Our Lord does not just want to sanctify our souls. He wants to sanctify our bodies. Last week we learned God declared us holy when we were baptized. We received in Baptism’s waters the new righteousness, the righteousness that says, “I believe in Jesus Christ. Therefore my sins are forgiven.” Your sins are forgiven, and you are holy, without sin, in God’s sight.

That means your soul isn’t just forgiven, but your body is as well. If Jesus didn’t want to forgive the sins you commit with your body, He wouldn’t have become a human being and He wouldn’t have suffered physically. If He didn’t want your body to live forever, He would never have bothered to die and rise again. But He wanted to forgive and cleanse your body. Therefore He became man, lived a perfect life for you, died, and rose again.
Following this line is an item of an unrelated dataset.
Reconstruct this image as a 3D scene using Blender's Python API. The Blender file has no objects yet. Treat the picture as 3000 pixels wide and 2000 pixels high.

This is also why He gives us The Sacraments. Have you ever thought about why Christianity is such an earthy religion? We have pictures all over, like crucifixes and stained glass windows and paraments with symbols on them. They’re all intended to teach us and our children about what we believe. But they can’t compare to God’s gifts to us that we call The Sacraments.
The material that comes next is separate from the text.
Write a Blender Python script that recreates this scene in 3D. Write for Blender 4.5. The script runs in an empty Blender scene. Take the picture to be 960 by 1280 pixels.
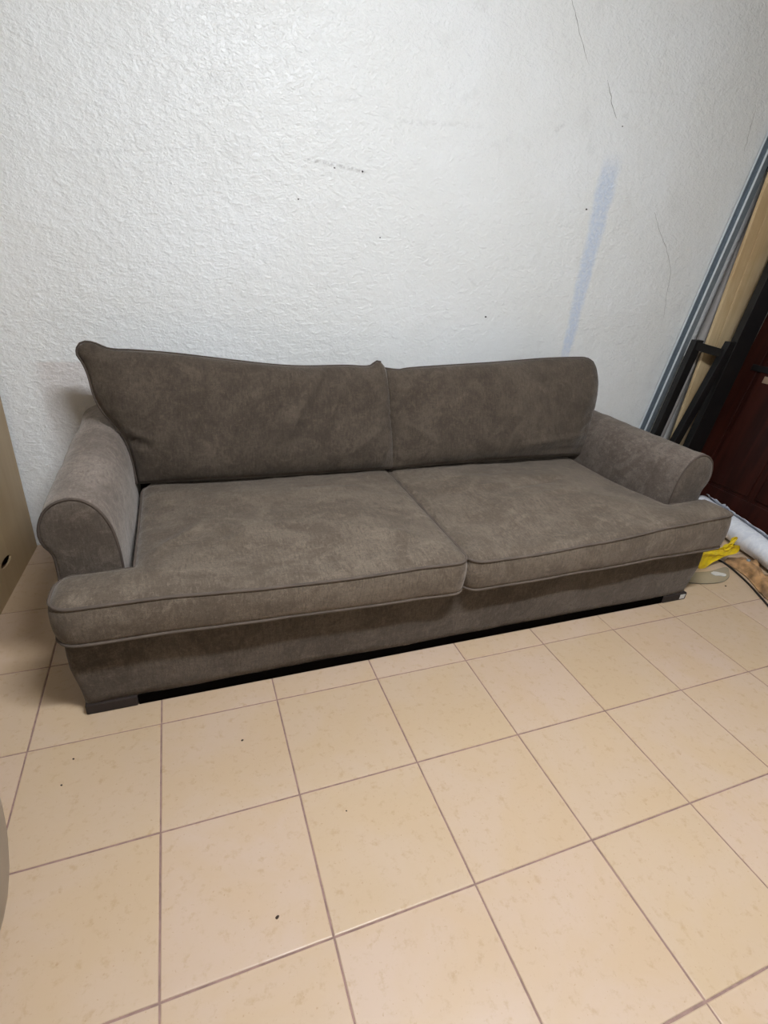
import bpy, bmesh, math, random
import numpy as np
from mathutils import Vector, Matrix
from mathutils import noise as mnoise

random.seed(7)
scene = bpy.context.scene
COL = scene.collection

# ---------------------------------------------------------------- camera
cam_d = bpy.data.cameras.new('camera')
cam = bpy.data.objects.new('camera', cam_d)
COL.objects.link(cam)
F_PX = 657.08
cam_d.sensor_fit = 'HORIZONTAL'
cam_d.sensor_width = 36.0
cam_d.lens = F_PX / 960.0 * 36.0
cam_d.clip_start = 0.02
RX = (0.93522, -0.34515, 0.07899)
DN = (-0.08705, -0.44037, -0.89359)
FW = (0.34320, 0.82882, -0.44189)
cam.matrix_world = Matrix(((RX[0], -DN[0], -FW[0], 0.46717),
                           (RX[1], -DN[1], -FW[1], -1.21553),
                           (RX[2], -DN[2], -FW[2], 1.27218),
                           (0, 0, 0, 1)))
scene.camera = cam

# ---------------------------------------------------------------- view, world, exposure
vs = scene.view_settings
vs.view_transform = 'Standard'
vs.look = 'None'
vs.gamma = 1.0
vs.use_curve_mapping = False
vs.exposure = 0.0
world = bpy.data.worlds.new('world')
scene.world = world
world.use_nodes = True
world.node_tree.nodes['Background'].inputs['Color'].default_value = (0.9, 0.95, 1.0, 1)
world.node_tree.nodes['Background'].inputs['Strength'].default_value = 0.05
LAMP_STRENGTH = 225.0
LAMP_COLOR = (0.95, 0.99, 1.06)
LAMP_AT = (1.22, -1.04, 2.72)

# room extents
XL, XR, YF, YB, ZC = -1.05, 3.86, -2.7, 1.1667, 2.75
T = 1.0 / 3.0


# ---------------------------------------------------------------- node helpers
def srgb(r, g, b):
    def f(c):
        c /= 255.0
        return c / 12.92 if c <= 0.04045 else ((c + 0.055) / 1.055) ** 2.4
    return (f(r), f(g), f(b), 1.0)


class NT:
    def __init__(self, name):
        self.mat = bpy.data.materials.new(name)
        self.mat.use_nodes = True
        self.t = self.mat.node_tree
        self.bsdf = self.t.nodes['Principled BSDF']
        self._pos = None

    def n(self, typ, **kw):
        nd = self.t.nodes.new(typ)
        for k, v in kw.items():
            setattr(nd, k, v)
        return nd

    def link(self, a, b):
        self.t.links.new(a, b)

    def pos(self):
        if self._pos is None:
            self._pos = self.n('ShaderNodeNewGeometry').outputs['Position']
        return self._pos

    def obj(self):
        return self.n('ShaderNodeTexCoord').outputs['Object']

    def put(self, sock, v):
        if hasattr(v, 'is_output') or isinstance(v, bpy.types.NodeSocket):
            self.link(v, sock)
        else:
            sock.default_value = v

    def noise(self, vec, scale, detail=3.0, rough=0.5, dist=0.0):
        nd = self.n('ShaderNodeTexNoise')
        self.link(vec, nd.inputs['Vector'])
        nd.inputs['Scale'].default_value = scale
        nd.inputs['Detail'].default_value = detail
        nd.inputs['Roughness'].default_value = rough
        nd.inputs['Distortion'].default_value = dist
        return nd.outputs['Fac']

    def stretch(self, vec, s):
        nd = self.n('ShaderNodeMapping')
        self.link(vec, nd.inputs['Vector'])
        nd.inputs['Scale'].default_value = s
        return nd.outputs['Vector']

    def math(self, op, a, b=0.0, c=0.0, clamp=False):
        nd = self.n('ShaderNodeMath', operation=op, use_clamp=clamp)
        for i, v in enumerate((a, b, c)):
            self.put(nd.inputs[i], v)
        return nd.outputs[0]

    def ramp(self, fac, lo, hi, a=0.0, b=1.0):
        nd = self.n('ShaderNodeMapRange', interpolation_type='SMOOTHSTEP')
        self.put(nd.inputs['Value'], fac)
        nd.inputs['From Min'].default_value = lo
        nd.inputs['From Max'].default_value = hi
        nd.inputs['To Min'].default_value = a
        nd.inputs['To Max'].default_value = b
        return nd.outputs['Result']

    def mix(self, fac, a, b, blend='MIX'):
        nd = self.n('ShaderNodeMix', data_type='RGBA', blend_type=blend)
        self.put(nd.inputs[0], fac)
        self.put(nd.inputs[6], a)
        self.put(nd.inputs[7], b)
        return nd.outputs[2]

    def bump(self, h, strength, dist, prev=None):
        nd = self.n('ShaderNodeBump')
        self.link(h, nd.inputs['Height'])
        nd.inputs['Strength'].default_value = strength
        nd.inputs['Distance'].default_value = dist
        if prev is not None:
            self.link(prev, nd.inputs['Normal'])
        return nd.outputs['Normal']

    def done(self, color=None, rough=None, normal=None, **kw):
        b = self.bsdf.inputs
        if color is not None:
            self.put(b['Base Color'], color)
        if rough is not None:
            self.put(b['Roughness'], rough)
        if normal is not None:
            self.link(normal, b['Normal'])
        for k, v in kw.items():
            self.put(b[k.replace('_', ' ')], v)
        return self.mat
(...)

In Baptism, God takes some water that not too long before came out of the tap and later will be poured down the piscina. But He takes that water and unites it with His Word. What is that word? It’s nothing other than the strong Name of The Trinity: Father, Son, and Holy Ghost. You are baptized into that name and the Word with the water works salvation. It rescues you from death and the devil, forgives your sins, and gives you right there everlasting life. It makes you holy, a dear child of God our Father, and gives you good and holy desires.

The Sacrament of The Altar is just a small wafer and a sip of wine. How can that do anything? They’re not nourishing you. And let’s be honest, sometimes the wafer gets stuck to the roof of your mouth. How can anything good come from them? Jesus promises the greatest good, because He has connected to them His Word and promise: “This is My Body. This is My Blood. Given for you. Shed for you. For the forgiveness of sins.”
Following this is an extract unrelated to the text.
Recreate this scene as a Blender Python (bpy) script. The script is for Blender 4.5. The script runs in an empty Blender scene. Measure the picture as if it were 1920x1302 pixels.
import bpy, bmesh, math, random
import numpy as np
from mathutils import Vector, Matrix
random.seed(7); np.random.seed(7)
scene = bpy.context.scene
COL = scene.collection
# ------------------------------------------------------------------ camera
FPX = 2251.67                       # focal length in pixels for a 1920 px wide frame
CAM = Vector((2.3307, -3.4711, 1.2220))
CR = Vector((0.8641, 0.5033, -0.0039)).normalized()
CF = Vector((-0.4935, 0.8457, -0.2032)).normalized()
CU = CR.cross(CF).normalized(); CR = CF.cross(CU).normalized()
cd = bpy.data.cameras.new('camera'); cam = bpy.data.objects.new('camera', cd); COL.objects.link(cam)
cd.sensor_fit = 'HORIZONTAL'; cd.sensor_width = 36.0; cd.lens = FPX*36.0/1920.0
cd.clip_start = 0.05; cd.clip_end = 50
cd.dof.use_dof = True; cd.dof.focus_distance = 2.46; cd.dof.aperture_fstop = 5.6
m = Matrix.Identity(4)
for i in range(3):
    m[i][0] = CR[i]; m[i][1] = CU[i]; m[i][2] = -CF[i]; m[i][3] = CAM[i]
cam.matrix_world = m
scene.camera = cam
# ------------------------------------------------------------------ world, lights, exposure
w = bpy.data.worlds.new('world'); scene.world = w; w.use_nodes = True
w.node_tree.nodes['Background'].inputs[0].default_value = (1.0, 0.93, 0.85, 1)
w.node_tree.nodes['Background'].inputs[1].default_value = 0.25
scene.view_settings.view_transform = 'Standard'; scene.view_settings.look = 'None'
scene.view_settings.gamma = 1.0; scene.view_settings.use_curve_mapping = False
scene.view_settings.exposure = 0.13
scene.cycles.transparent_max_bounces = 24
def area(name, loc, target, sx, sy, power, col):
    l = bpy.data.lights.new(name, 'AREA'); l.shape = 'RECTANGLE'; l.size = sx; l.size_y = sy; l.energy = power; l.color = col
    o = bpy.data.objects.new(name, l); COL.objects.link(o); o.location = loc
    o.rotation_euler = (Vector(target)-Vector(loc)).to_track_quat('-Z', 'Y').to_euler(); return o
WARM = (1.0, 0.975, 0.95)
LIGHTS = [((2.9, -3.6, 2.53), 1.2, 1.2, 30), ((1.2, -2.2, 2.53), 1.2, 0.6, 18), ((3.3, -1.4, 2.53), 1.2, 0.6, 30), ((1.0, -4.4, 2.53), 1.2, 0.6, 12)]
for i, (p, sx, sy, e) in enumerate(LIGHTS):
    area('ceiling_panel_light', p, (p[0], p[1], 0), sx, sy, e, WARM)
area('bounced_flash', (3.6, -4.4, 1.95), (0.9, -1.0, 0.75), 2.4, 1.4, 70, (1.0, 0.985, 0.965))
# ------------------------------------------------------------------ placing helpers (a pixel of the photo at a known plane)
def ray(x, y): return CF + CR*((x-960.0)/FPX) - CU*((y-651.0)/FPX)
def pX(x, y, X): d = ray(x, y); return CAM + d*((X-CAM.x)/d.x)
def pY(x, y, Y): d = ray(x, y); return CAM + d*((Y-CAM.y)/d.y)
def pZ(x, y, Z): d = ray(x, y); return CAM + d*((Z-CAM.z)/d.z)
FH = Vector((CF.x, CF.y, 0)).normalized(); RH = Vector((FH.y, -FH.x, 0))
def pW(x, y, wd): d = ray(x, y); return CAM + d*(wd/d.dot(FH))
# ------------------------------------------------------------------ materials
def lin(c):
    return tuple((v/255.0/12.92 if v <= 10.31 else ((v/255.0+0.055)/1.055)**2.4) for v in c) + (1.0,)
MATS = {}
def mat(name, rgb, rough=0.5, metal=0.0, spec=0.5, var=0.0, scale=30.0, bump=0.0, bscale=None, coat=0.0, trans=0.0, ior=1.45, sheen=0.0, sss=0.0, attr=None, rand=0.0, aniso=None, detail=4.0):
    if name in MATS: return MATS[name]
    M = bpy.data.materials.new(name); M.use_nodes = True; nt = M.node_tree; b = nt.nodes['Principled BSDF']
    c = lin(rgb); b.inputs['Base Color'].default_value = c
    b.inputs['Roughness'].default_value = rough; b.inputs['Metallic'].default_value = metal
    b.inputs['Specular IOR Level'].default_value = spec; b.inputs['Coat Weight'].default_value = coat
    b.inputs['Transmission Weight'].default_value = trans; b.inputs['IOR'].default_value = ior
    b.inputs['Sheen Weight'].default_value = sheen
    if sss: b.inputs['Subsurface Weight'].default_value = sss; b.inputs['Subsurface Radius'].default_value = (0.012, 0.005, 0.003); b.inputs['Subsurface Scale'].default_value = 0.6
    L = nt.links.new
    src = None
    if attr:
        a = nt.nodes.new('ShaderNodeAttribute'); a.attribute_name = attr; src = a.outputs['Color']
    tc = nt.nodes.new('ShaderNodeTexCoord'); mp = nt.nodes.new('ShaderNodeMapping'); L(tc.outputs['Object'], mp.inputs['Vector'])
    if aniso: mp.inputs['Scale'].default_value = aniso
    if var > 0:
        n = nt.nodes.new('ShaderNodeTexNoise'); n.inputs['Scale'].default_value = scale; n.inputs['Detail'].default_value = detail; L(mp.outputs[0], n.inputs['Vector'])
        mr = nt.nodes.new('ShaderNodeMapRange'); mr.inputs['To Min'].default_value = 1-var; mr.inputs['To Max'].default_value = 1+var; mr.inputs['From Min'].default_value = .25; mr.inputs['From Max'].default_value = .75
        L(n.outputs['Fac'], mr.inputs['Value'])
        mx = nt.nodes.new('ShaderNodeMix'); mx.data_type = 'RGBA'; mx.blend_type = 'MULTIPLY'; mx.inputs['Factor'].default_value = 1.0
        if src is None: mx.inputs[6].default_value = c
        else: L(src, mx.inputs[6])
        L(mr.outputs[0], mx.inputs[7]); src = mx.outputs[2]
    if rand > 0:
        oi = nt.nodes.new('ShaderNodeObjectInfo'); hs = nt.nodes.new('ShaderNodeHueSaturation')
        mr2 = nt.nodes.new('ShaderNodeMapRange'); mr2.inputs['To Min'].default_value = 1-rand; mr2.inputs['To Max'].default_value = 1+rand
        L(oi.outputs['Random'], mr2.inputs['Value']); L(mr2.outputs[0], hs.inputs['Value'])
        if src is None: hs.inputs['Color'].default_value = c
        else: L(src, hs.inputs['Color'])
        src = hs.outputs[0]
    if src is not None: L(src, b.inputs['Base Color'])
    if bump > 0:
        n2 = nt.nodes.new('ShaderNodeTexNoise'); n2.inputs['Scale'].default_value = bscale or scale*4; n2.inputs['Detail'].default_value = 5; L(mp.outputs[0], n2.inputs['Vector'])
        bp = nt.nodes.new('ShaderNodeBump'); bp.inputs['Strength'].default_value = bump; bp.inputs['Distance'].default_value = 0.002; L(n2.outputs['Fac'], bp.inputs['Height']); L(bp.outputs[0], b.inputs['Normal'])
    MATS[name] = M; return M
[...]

That doesn’t just mean He died to forgive your sins. It means you receive here at the rail the fruits of His Passion. He died to forgive you. He died to give you life eternal. He bore your sin in His Body so that your body might be free of sin. You receive this Sacrament and He is giving you holiness and forgiveness and eternal life. He is physically promising to raise you from the dead.

That means we need not be afraid to come to the rail. This Sacrament is meant for sinners who are truly sorry for their sins. You need not worry if you’ve been good enough. None of us are ever good enough ever. Only Christ is good enough. He comes here with His Body and Blood to continue to make us good, to give us Himself, to sanctify us, to lead us to grow in faith towards God and love towards our neighbor. That’s sanctification. Jesus works it in us through His Spirit, and He uses His Sacrament to do that. He uses it to turn sinners into holy people.

So now He comes to feed you His people. He fed the 4000 because He cared for them. He cared for them because He is the Savior of our bodies, our Good Shepherd Who leads us body and soul to paradise. He is coming here to feed you, to lead you, body and soul, through the valley of the shadow of death unto the resurrection of the body and the life everlasting.